Felicity Drumm, a nurse, survived the 1999 crash and was subsequently found to have a sedative in her system.
Webster fled before he was charged and Scottish police now suspect he killed his first wife, Claire, using the same method in 1994.
Ms Drumm's sister Jane - executive director of the Preventing Violence in the Home agency - declined to comment last night.
The Weekend Herald has learned one of the New Zealand charges Webster is wanted for is attempted arson of the "dream home" he and Ms Drumm tried to buy as newlyweds in 1999.
The real estate agent who dealt with the heritage villa in Bayswater said Webster, who is British, "was just the most plausible bloke".
The agent, who did not want to be named, said the couple had just moved to New Zealand after meeting in Dubai.
The six-bedroom home on Bayswater Pt was a short distance from the home of Ms Drumm's parents.
The agent said they paid a deposit of $60,000 using money Ms Drumm had from selling another house.
The agent remembered Ms Drumm as "just thrilled to be married and probably loving him to bits" and her parents as equally "thrilled their daughter had a lovely new husband".
Webster was to bring the rest of the money over from Britain "but it never came" before the settlement date.
The vendor, who also didn't want to be named, said Webster initially used the injuries Ms Drumm received when they crashed into a pole near Takapuna as an "excuse", saying it happened as "he was on the way to the solicitor to sign transfer papers".
The home was vacant at the time and, when the vendor checked it, he found newspaper had been stuffed through the Victorian letterbox in the front door and set alight. The fire had blown itself out and there was only minor damage.
The deposit was forfeited and the house sold to another couple, who still live there with their young family.
After Webster fled, the agent recalled the Drumm family trying to get in touch with Webster's parents in Britain "who just did not want to know about him". His father, now dead, was a senior police officer.
Charges were laid but Webster never appeared and a warrant remains out for his arrest.
Court documents show the alleged arson of the Bayswater home took place in January 1999.
Webster is also charged with setting fire to the home of Ms Drumm's parents two weeks later.
A charge of "stupefying" Ms Drumm ranges from April 26, 1997 - reportedly their wedding day - through to February 1999.
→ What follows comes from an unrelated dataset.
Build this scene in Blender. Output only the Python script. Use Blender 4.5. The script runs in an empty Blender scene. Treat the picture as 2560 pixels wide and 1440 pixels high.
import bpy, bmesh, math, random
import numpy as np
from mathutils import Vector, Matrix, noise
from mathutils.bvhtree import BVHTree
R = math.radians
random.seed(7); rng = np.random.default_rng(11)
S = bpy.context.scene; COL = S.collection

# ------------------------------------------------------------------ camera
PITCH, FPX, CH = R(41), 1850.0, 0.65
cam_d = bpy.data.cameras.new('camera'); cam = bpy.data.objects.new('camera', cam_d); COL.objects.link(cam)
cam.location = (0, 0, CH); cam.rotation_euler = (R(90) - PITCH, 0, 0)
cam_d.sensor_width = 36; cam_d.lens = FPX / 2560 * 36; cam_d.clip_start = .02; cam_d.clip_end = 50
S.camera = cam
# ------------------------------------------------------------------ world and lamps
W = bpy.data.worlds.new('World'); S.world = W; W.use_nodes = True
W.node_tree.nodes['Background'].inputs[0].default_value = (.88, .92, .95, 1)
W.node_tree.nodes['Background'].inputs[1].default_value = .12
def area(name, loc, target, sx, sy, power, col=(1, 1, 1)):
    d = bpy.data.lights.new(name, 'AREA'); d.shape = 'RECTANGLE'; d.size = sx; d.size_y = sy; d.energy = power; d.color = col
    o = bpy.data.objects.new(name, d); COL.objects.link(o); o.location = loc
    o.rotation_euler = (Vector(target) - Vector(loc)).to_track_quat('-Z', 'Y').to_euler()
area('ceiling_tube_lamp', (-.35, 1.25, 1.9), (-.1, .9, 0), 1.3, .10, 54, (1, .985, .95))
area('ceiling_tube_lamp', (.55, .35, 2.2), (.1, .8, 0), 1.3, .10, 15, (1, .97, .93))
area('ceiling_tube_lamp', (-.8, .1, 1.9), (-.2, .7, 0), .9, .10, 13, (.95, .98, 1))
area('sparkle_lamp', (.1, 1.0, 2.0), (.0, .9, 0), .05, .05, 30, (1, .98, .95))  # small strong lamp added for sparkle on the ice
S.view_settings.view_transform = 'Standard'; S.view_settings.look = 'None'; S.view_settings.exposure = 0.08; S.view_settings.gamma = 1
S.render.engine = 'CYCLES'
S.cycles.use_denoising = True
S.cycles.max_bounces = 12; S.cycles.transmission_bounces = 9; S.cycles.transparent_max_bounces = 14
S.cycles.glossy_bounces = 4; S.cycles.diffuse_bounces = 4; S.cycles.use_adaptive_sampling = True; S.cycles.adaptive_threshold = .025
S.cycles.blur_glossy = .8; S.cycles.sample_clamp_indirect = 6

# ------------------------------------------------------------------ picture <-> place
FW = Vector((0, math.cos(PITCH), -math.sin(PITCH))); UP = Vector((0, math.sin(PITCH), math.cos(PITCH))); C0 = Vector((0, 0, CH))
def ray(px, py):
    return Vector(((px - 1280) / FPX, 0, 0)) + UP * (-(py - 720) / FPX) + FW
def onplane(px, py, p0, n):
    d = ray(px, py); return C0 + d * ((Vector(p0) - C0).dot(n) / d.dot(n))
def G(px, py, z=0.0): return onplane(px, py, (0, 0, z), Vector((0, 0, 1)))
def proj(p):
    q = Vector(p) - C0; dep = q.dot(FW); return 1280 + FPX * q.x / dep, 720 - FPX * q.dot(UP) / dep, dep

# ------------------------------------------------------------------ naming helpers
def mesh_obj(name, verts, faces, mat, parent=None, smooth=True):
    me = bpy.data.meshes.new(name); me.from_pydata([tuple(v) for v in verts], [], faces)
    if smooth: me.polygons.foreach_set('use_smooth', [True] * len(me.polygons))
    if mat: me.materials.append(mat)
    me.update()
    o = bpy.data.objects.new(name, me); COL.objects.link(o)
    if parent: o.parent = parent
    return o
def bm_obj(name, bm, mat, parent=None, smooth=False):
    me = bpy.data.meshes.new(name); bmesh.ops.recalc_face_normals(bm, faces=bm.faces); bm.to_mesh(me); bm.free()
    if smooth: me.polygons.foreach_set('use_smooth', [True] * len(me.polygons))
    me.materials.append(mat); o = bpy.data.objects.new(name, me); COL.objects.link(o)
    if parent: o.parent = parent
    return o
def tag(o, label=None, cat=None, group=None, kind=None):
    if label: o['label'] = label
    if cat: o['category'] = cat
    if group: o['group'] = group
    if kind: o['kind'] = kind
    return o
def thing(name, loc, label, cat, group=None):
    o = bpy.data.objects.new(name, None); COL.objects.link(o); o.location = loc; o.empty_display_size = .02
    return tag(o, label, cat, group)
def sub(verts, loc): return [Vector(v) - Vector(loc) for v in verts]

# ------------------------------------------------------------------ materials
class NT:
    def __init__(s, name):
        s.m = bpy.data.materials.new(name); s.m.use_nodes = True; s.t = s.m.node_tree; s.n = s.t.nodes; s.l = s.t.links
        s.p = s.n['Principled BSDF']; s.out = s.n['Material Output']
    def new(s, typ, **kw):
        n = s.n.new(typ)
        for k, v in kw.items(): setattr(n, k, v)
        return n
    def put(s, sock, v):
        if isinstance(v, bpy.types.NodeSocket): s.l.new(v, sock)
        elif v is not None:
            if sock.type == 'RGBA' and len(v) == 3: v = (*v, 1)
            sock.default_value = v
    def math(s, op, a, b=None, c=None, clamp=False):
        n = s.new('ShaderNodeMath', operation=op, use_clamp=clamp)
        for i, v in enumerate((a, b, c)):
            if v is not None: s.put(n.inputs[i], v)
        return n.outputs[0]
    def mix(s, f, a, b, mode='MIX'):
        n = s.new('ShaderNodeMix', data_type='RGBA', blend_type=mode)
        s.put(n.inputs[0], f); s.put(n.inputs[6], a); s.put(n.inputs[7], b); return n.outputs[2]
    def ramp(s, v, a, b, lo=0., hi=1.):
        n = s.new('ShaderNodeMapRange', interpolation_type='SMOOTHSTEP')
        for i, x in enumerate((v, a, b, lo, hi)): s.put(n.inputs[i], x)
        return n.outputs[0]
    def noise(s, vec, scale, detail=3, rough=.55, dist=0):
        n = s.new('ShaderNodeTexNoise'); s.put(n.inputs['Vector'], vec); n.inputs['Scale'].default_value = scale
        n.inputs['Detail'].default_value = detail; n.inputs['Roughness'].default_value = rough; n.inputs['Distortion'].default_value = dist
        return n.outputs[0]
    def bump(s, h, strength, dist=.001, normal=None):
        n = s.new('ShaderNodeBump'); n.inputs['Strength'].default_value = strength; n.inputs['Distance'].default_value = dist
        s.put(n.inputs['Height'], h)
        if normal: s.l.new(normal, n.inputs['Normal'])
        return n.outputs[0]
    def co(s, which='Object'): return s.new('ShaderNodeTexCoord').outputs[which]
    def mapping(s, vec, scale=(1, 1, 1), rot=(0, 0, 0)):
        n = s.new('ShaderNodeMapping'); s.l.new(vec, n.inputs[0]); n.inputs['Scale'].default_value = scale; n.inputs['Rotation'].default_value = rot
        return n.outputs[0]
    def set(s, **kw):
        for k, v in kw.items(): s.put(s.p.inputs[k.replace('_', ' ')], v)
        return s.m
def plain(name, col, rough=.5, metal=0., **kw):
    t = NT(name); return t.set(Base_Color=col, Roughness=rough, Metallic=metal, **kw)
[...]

The fourth charge he faces relates to giving Ms Drumm the class-C drug clonazepam - a sedative used to treat epilepsy - the same month.
Webster's first wife, Claire, also a nurse, was killed in 1994 when their car, which he was driving, hit a tree and he crawled from the wreckage before it burst into flames.
It was initially believed to be an accident. But last week it was revealed that Scottish police were treating it as a homicide after learning of the NZ charges. Forensic tests reportedly found that she was drugged.
Webster, also a nurse, has been living in Britain and working in the health system there since fleeing NZ.
In an interview this week, he denied all the allegations, saying: "I categorically refute the so-called allegations about Felicity."